Ford Motor Company is halting production of its electric F-150 Lightning pickup truck at a Michigan factory, the auto giant announced Thursday. Just three years ago, President Joe Biden and Rep. Elissa Slotkin (D., Mich.) visited the plant to celebrate the truck's rollout, calling it an "incredible facility" that shows there's "no limit to what American ingenuity and manufacturing can accomplish."
Ford—which, like other major automakers, has struggled to keep its EV business afloat—will shutter the Dearborn, Michigan, manufacturing plant beginning on Nov. 18 and until Jan. 6, 2025. "We continue to adjust production for an optimal mix of sales growth and profitability," the company said in a statement Thursday.
"Ford’s halt in F-150 Lightning production highlights the disastrous impact of federal EV mandates driven by the Biden-Harris administration," Jason Isaac, the CEO of the American Energy Institute, told the Washington Free Beacon. "These mandates are destabilizing the global auto industry while paving the way for cheap Chinese imports to dominate."
"American automakers and workers are paying the price for policies that ignore real consumer demand," Isaac continued.
The announcement is a stunning blow to Ford's ambitious plans to scale-up EV production and sales, and underscores the broader problems facing the EV industry. And it comes two months after Ford canceled plans to develop an all-electric three-row SUV due to slowing consumer demand and just days after Ford projected its EV business would lose $5 billion in 2024.
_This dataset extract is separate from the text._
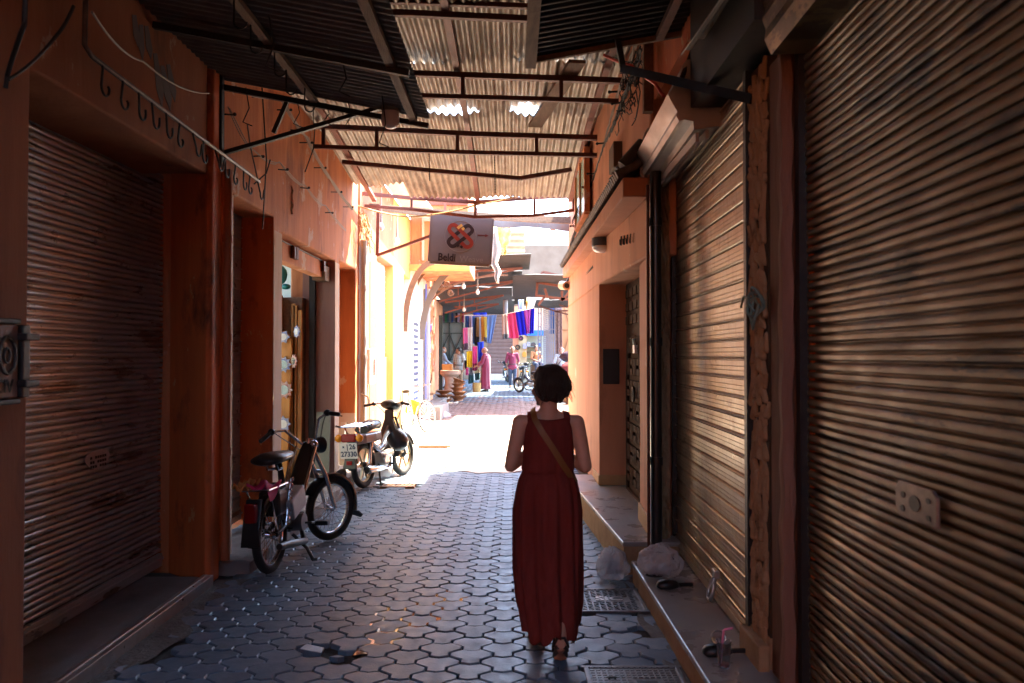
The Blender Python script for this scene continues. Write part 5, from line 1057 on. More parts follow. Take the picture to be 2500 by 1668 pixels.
# ================================================================ PEOPLE
skin_a = M('tanned_skin', (.36,.17,.10), (.30,.135,.08), .55, scale=9); skin_b = M('fair_skin', (.50,.26,.18), (.44,.22,.15), .5, scale=9)
def person(label, loc, rot, h=1.75, J=None, skin=skin_a, shirt=None, sleeve='short', trousers=None, robe=None, hair=None, bald=False, shoe=None, vox=.011, belt=None, headturn=0, girth=1.0, group='people at the far end of the alley'):
    t = thing('person', label, 'person', loc, rot, group)
    j = dict(pel=(0,0,.53), che=(0,0,.72), nec=(0,-.008,.825), hea=(0,.012,.925), shL=(-.105,0,.805), shR=(.105,0,.805), elL=(-.135,-.01,.63), elR=(.135,-.01,.63), wrL=(-.14,.04,.485), wrR=(.14,.04,.485),
             hiL=(-.052,0,.52), hiR=(.052,0,.52), knL=(-.058,.01,.285), knR=(.058,.01,.285), anL=(-.06,-.015,.045), anR=(.06,-.015,.045))
    j.update(J or {}); j = {k: V(v)*h for k, v in j.items()}
    s = h; b = MB(); c, n = j['hea'], j['nec']
    Rh = Matrix.Translation(c) @ Matrix.Rotation(headturn, 4, 'Z')
    hp = lambda x, y, z: Rh @ V((x*s, y*s, z*s))
    b.ball((0,0,0), .062*s, 16, (.80,1.0,1.15), Rh); b.ball((0,0,0), .046*s, 12, (.82,.95,1.0), Rh @ Matrix.Translation((0,.018*s,-.038*s)))
    b.cap(hp(0,.058,-.004), hp(0,.072,-.020), .006*s, .009*s, 8)          # nose
    for sx in (-1, 1):
        b.cap(hp(.050*sx,-.002,.008), hp(.052*sx,-.006,-.016), .010*s, .007*s, 8)   # ears
        b.cap(hp(.012*sx,.056,.017), hp(.032*sx,.050,.015), .006*s, .005*s, 6)   # brow
    b.cap(hp(-.014,.056,-.042), hp(.014,.056,-.042), .0055*s, .0055*s, 6)      # mouth
    b.cap(n-V((0,0,.03*s)), c-V((0,.012*s,.035*s)), .036*s, .032*s)
    b.cap(j['che'], n-V((0,0,.02*s)), .075*s*girth, .036*s); b.cap(j['pel'], j['che'], .072*s*girth, .078*s*girth)
    for S in 'LR':
        sx = -1 if S == 'L' else 1
        b.cap(j['che']+V((0,0,.05*s)), j['sh'+S], .06*s, .034*s); b.cap(j['sh'+S], j['el'+S], .033*s, .026*s); b.cap(j['el'+S], j['wr'+S], .025*s, .017*s)
        d = (j['wr'+S]-j['el'+S]).normalized(); w_ = j['wr'+S]; side = d.cross(V((0,1,0))); side = side.normalized() if side.length > .2 else V((1,0,0)); k = d.cross(side).normalized()
        b.cap(w_, w_+d*.045*s, .017*s, .021*s, 8)
        for q, (o_, L_) in enumerate(((-.016,.036),(-.005,.042),(.006,.039),(.016,.030))):
            p0 = w_+d*.05*s+k*o_*s; p1 = p0+d*L_*.55*s; p2 = p1+(d*.8+side*(.5*-sx))*L_*.5*s; b.cap(p0, p1, .0065*s, .006*s, 6); b.cap(p1, p2, .006*s, .005*s, 6)
        p0 = w_+d*.02*s-k*.016*s; b.cap(p0, p0+(d*.7-k*.7)*.032*s, .0075*s, .006*s, 6)
        b.cap(j['pel'], j['hi'+S], .065*s, .055*s); b.cap(j['hi'+S], j['kn'+S], .054*s, .034*s); b.cap(j['kn'+S], j['an'+S], .033*s, .020*s)
        a = j['an'+S]; b.cap(a-V((0,.01*s,.02*s)), a+V((0,.095*s,-.028*s)), .022*s, .015*s)
    body = remesh(b, 'body', skin, vox, t, world=False)
    if shirt:
        b = MB(); g = 1.12*girth
        b.cap(j['pel']+V((0,0,.0)), j['che'], .082*s*g, .08*s*g); b.cap(j['che'], n-V((0,0,.045*s)), .078*s*g, .045*s)
        for S in 'LR':
            b.cap(j['che']+V((0,0,.045*s)), j['sh'+S], .065*s, .043*s); e = j['sh'+S].lerp(j['el'+S], .9 if sleeve == 'short' else 1.0); b.cap(j['sh'+S], e, .042*s, .040*s if sleeve == 'short' else .034*s)
            if sleeve == 'long': b.cap(j['el'+S], j['el'+S].lerp(j['wr'+S], .9), .034*s, .026*s)
            if sleeve == 'rolled': b.cap(j['el'+S], j['el'+S].lerp(j['wr'+S], .25), .034*s, .030*s)
        b.cap(j['pel']+V((-.03*s,0,-.03*s)), j['pel']+V((.03*s,0,-.03*s)), .080*s*g, .080*s*g)
        remesh(b, 'shirt', shirt, vox*1.15, t, world=False)
        mb = MB(); mb.tube([n+V((.042*s*math.cos(a), .05*s*math.sin(a)-.002*s, -.035*s-.012*s*math.sin(a))) for a in [k*math.pi/8 for k in range(16)]], .009*s, 6, closed=True); mb.build('collar', shirt, t, world=False, smooth=60)
    if trousers:
        b = MB(); b.cap(j['pel']+V((-.02*s,0,-.005*s)), j['pel']+V((.02*s,0,-.005*s)), .076*s*girth, .076*s*girth)
        for S in 'LR': b.cap(j['pel'], j['hi'+S], .07*s, .066*s); b.cap(j['hi'+S], j['kn'+S], .064*s, .046*s); b.cap(j['kn'+S], j['an'+S]+V((0,0,.012*s)), .045*s, .038*s)
        remesh(b, 'trousers', trousers, vox*1.15, t, world=False)
        if belt:
            mb = MB(); p = j['pel']+V((0,0,.035*s)); mb.tube([p+V((.092*s*girth*math.cos(a), .086*s*girth*math.sin(a), 0)) for a in [k*math.pi/10 for k in range(20)]], .012*s, 6, closed=True); mb.build('belt', belt, t, world=False)
    if robe:
        rings = []
        for z, rx, ry, cy in ((.055,.125,.135,.02),(.12,.12,.125,.015),(.3,.112,.11,.01),(.5,.115,.10,.0),(.62,.118,.10,-.005),(.72,.125,.095,-.01),(.78,.125,.085,-.01),(.815,.10,.065,-.01),(.835,.05,.05,-.005)):
            rings.append([V(((rx*s+(.010*s*math.sin(a*9+z*4) if z < .6 else 0))*math.cos(a), cy*s+(ry*s+(.010*s*math.sin(a*7+2) if z < .6 else 0))*math.sin(a), z*s)) for a in [k*2*math.pi/40 for k in range(40)]])
        rb = MB(); rb.loft(rings, cap=False); rb = rb.build('robe', robe, t, world=False, smooth=70, solid=.008)
        b = MB()
        for S in 'LR': b.cap(j['sh'+S]-V((.0,0,.0)), j['el'+S], .05*s, .048*s); b.cap(j['el'+S], j['el'+S].lerp(j['wr'+S], .45), .048*s, .052*s)
        remesh(b, 'sleeves', robe, .014, rb, world=False)
    if hair:
        b = MB(); b.ball((0,0,0), .064*s, 16, (.88,1.04,1.1), Rh @ Matrix.Translation((0,-.012*s,.012*s)) @ Matrix.Rotation(R(18), 4, 'X'))
        o = MB()
        for p_ in [0]: o.add([], [])
        pts = b.v; keep = MB()
        inv = Rh.inverted(); keep.v = b.v
        for f in b.f:
            cc = sum((inv @ V(b.v[i]) for i in f), V((0,0,0)))/len(f)/s
            if bald:
                ok = -.035 < cc.z < .022 and cc.y < .02
            else: ok = cc.z > .025-.9*min(0.06, max(0, .03-cc.y)) if cc.y > -.03 else cc.z > -.035
            if ok: keep.f.append(f); keep.mi.append(0)
        keep.build('hair', hair, t, world=False, smooth=80, solid=.012)
    for S in 'LR':
        if shoe:
            a = j['an'+S]; mb = MB(); mb.loft([[a+V((x*w_*s, y*s, z*s)) for x, z in ((-1,-.045),(1,-.045),(1,zt*.6-.02),(.6,zt),(-.6,zt),(-1,zt*.6-.02))] for y, w_, zt in ((-.03,.018,.0),(-.015,.026,.008),(.03,.028,.004),(.08,.031,-.018),(.115,.022,-.028))]); mb.build('shoe', shoe, t, world=False, bevel=.006)
    return t
jean = M('dark_denim', (.035,.05,.09), (.05,.07,.12), .8, scale=14); khaki = M('khaki_cloth', (.26,.17,.10), (.21,.135,.08), .85, scale=8); leather = M('dark_leather', (.03,.02,.016), rough=.4)
plum = M('plum_shirt', (.28,.035,.085), (.22,.028,.065), .8, scale=7); grayhair = M('grey_hair', (.35,.32,.30), rough=.8); dkhair = M('dark_hair', (.012,.008,.007), (.03,.018,.012), .5, scale=30, stretch=(4,4,1))
def gl(x, y, Y): p = at(x, y, Y); return (p.x, Y, gz(Y)+.003)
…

It is also a setback for the Biden-Harris administration and Democrats' climate plans to rapidly saturate the market with EVs and phase out traditional gas-powered cars. In May 2021, President Joe Biden and Slotkin participated in Ford's ceremony at the soon-to-be-idled plant in Dearborn to celebrate the rollout of the F-150 Lightning.
"This is an incredible facility," Biden remarked at the ceremony. "If we act to save the planet, we can create millions of good-paying jobs, generate significant economic growth and opportunity to raise the standard of living for people not only here, but around the world."
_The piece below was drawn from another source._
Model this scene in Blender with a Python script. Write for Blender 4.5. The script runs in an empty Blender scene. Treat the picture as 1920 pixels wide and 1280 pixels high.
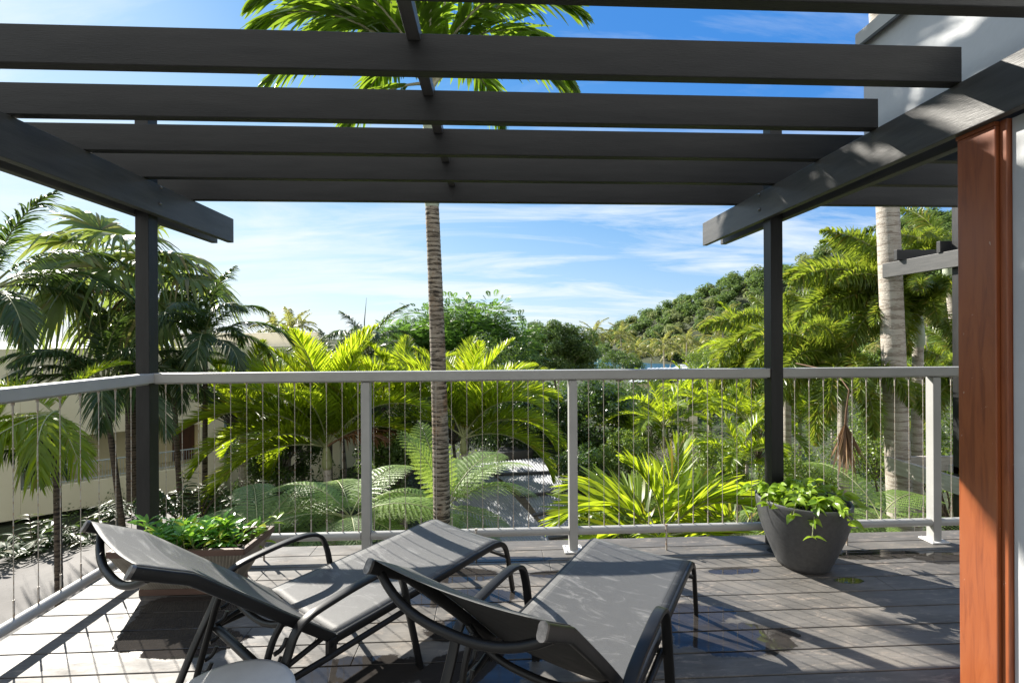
import bpy, math, random
import numpy as np
from mathutils import Vector, Matrix

# ------------------------------------------------------------------ camera, sky, sun, exposure
S = 1.2308                      # everything is laid out in units of the deck survey and built at S metres per unit
sc = bpy.context.scene
COL = sc.collection
R = math.radians
FPX, RHO, PSI, EYE = 853.0, 0.005, math.atan(.0445), 1.3
r0 = Vector((math.cos(PSI), -math.sin(PSI), 0)); f0 = Vector((math.sin(PSI), math.cos(PSI), 0)); u0 = Vector((0, 0, 1))
cam = bpy.data.cameras.new('camera'); camo = bpy.data.objects.new('camera', cam); COL.objects.link(camo)
cam.sensor_width = 36; cam.lens = FPX / 1920 * 36; cam.shift_y = -5 / 1920; cam.clip_start = .02; cam.clip_end = 20000
rt = r0 * math.cos(RHO) - u0 * math.sin(RHO); up = u0 * math.cos(RHO) + r0 * math.sin(RHO)
M3 = Matrix((rt, up, -f0)).transposed().to_4x4()
M3.translation = Vector((0, 0, EYE * S)); camo.matrix_world = M3
sc.camera = camo
SUN_EL = 34.5
world = bpy.data.worlds.new('World'); sc.world = world; world.use_nodes = True
wn = world.node_tree; wn.nodes.clear()
def wnode(t, **k):
    n = wn.nodes.new(t)
    for a, b in k.items(): setattr(n, a, b)
    return n
sky = wnode('ShaderNodeTexSky', sky_type='NISHITA', sun_disc=False, sun_elevation=R(SUN_EL), sun_rotation=R(-45), altitude=0, air_density=1.0, dust_density=.35, ozone_density=2.6)
bg = wnode('ShaderNodeBackground'); wout = wnode('ShaderNodeOutputWorld')
tc = wnode('ShaderNodeTexCoord'); sep = wnode('ShaderNodeSeparateXYZ'); wn.links.new(tc.outputs['Generated'], sep.inputs[0])
def wm(op, a, b=0.0, c=None, clamp=False):
    n = wnode('ShaderNodeMath', operation=op, use_clamp=clamp)
    for i, v in enumerate((a, b, c)):
        if v is None: continue
        if isinstance(v, (int, float)): n.inputs[i].default_value = v
        else: wn.links.new(v, n.inputs[i])
    return n.outputs[0]
den = wm('ADD', wm('MAXIMUM', sep.outputs[2], 0.0), .16)
cx = wm('DIVIDE', sep.outputs[0], den); cy = wm('DIVIDE', sep.outputs[1], den)
comb = wnode('ShaderNodeCombineXYZ'); wn.links.new(cx, comb.inputs[0]); wn.links.new(cy, comb.inputs[1])
mp = wnode('ShaderNodeMapping'); mp.inputs['Rotation'].default_value = (0, 0, R(24)); mp.inputs['Scale'].default_value = (.55, 1.7, 1); mp.inputs['Location'].default_value = (3.1, 1.3, 0)
wn.links.new(comb.outputs[0], mp.inputs[0])
n1 = wnode('ShaderNodeTexNoise'); n1.inputs['Scale'].default_value = 1.15; n1.inputs['Detail'].default_value = 9; n1.inputs['Roughness'].default_value = .62; n1.inputs['Distortion'].default_value = .6
wn.links.new(mp.outputs[0], n1.inputs['Vector'])
n2 = wnode('ShaderNodeTexNoise'); n2.inputs['Scale'].default_value = .45; n2.inputs['Detail'].default_value = 3
wn.links.new(mp.outputs[0], n2.inputs['Vector'])
thin = wm('MULTIPLY', wm('SUBTRACT', n1.outputs[0], .43, clamp=True), 4.2, clamp=True)
big = wm('MULTIPLY', wm('SUBTRACT', n2.outputs[0], .24, clamp=True), 5, clamp=True)
cl = wm('MULTIPLY', thin, big)
# a low bank of thin cloud towards the horizon
low = wm('SUBTRACT', 1.0, wm('MULTIPLY', wm('MAXIMUM', sep.outputs[2], 0.0), 2.3), clamp=True)
cl = wm('MULTIPLY', wm('MULTIPLY_ADD', wm('MULTIPLY', low, low), .35, cl), 1.0, clamp=True)
cl = wm('MULTIPLY', cl, .9, clamp=True)
K_ = 1 / (.085 * 2 ** 1.26)
kk = wm('ADD', wm('MULTIPLY_ADD', sep.outputs[2], 1.1, wm('MULTIPLY', sep.outputs[0], .5)), .3)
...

"The rollout of the all-electric Ford F-150 Lightning reinforces what we've always known: there's no limit to what American ingenuity and manufacturing can accomplish, and Michigan's workers will always come through," Slotkin added after the ceremony.
Since then, the Biden-Harris administration has cracked down on gas cars—actions which Slotkin has voted in favor of—in a bid to achieve its goal of ensuring more than half of all car purchases are electric by 2030. Less than 10 percent of all car sales in the United States are electric, according to the latest data released this month by industry group the Alliance For Automotive Innovation.
Republicans, energy industry groups, and experts have blasted the administration's actions for reducing consumer choice and have labeled them a quasi-EV mandate. The issue has also taken center stage in the fight to win Michigan's Senate seat. Republican Senate candidate Rep. Mike Rogers has repeatedly targeted Slotkin over her votes supporting the administration's actions while Slotkin has sought to distance herself from EV mandate policies.
"This is the sad reality of Harris-Slotkin policies: Michiganders lose their jobs while China is enriched by their senseless EV mandates," Chris Gustafson, a spokesman for Rogers, told the Free Beacon. The Slotkin campaign didn't immediately respond to a request for comment.